Description of the task: Copy exactly the lines from the start of the data below through the one that carries "S.camera = cam", and only those.
━━ Dataset section
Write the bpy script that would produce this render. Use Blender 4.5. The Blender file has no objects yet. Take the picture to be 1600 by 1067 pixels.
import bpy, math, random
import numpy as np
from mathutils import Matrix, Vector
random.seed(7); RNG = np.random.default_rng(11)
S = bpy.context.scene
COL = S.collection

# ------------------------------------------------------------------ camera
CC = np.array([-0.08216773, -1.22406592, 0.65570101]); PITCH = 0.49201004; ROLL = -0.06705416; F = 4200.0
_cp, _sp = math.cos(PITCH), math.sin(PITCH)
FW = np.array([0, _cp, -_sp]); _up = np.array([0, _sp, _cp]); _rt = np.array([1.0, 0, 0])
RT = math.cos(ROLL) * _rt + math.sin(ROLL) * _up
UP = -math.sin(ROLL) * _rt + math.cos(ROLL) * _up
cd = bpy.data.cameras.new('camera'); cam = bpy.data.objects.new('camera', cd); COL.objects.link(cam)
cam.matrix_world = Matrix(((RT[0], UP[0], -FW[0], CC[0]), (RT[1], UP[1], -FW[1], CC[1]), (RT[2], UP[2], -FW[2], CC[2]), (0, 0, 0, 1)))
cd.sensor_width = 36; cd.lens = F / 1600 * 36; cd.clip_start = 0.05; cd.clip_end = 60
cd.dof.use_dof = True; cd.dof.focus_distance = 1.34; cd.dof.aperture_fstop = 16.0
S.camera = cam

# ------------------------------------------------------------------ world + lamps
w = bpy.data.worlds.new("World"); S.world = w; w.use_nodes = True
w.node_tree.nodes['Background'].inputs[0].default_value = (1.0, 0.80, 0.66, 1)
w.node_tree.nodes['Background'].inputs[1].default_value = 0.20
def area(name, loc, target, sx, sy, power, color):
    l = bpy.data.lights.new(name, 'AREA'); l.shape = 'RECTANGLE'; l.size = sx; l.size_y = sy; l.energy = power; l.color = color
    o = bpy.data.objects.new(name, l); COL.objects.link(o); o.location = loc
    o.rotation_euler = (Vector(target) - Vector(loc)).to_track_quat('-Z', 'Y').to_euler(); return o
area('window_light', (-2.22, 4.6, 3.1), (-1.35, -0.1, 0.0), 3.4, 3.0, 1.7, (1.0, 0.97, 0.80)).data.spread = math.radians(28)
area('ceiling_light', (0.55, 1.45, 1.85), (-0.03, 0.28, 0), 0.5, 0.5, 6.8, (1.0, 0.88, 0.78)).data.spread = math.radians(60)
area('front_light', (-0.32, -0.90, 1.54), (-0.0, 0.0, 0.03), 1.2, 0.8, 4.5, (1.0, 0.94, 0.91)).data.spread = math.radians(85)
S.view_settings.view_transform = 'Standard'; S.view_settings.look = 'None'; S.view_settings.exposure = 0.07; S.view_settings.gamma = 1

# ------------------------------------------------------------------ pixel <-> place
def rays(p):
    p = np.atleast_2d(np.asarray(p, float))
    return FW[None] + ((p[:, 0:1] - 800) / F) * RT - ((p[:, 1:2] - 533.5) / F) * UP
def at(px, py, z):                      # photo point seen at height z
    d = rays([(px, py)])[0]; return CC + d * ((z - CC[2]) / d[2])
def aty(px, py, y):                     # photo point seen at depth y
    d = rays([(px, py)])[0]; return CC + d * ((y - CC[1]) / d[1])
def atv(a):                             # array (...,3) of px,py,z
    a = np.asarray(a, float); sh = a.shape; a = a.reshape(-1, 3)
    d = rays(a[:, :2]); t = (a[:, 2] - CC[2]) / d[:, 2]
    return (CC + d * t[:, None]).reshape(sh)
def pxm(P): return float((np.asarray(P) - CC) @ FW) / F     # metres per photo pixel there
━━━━
Task response:
Write the bpy script that would produce this render. Use Blender 4.5. The Blender file has no objects yet. Take the picture to be 1600 by 1067 pixels.
import bpy, math, random
import numpy as np
from mathutils import Matrix, Vector
random.seed(7); RNG = np.random.default_rng(11)
S = bpy.context.scene
COL = S.collection

# ------------------------------------------------------------------ camera
CC = np.array([-0.08216773, -1.22406592, 0.65570101]); PITCH = 0.49201004; ROLL = -0.06705416; F = 4200.0
_cp, _sp = math.cos(PITCH), math.sin(PITCH)
FW = np.array([0, _cp, -_sp]); _up = np.array([0, _sp, _cp]); _rt = np.array([1.0, 0, 0])
RT = math.cos(ROLL) * _rt + math.sin(ROLL) * _up
UP = -math.sin(ROLL) * _rt + math.cos(ROLL) * _up
cd = bpy.data.cameras.new('camera'); cam = bpy.data.objects.new('camera', cd); COL.objects.link(cam)
cam.matrix_world = Matrix(((RT[0], UP[0], -FW[0], CC[0]), (RT[1], UP[1], -FW[1], CC[1]), (RT[2], UP[2], -FW[2], CC[2]), (0, 0, 0, 1)))
cd.sensor_width = 36; cd.lens = F / 1600 * 36; cd.clip_start = 0.05; cd.clip_end = 60
cd.dof.use_dof = True; cd.dof.focus_distance = 1.34; cd.dof.aperture_fstop = 16.0
S.camera = cam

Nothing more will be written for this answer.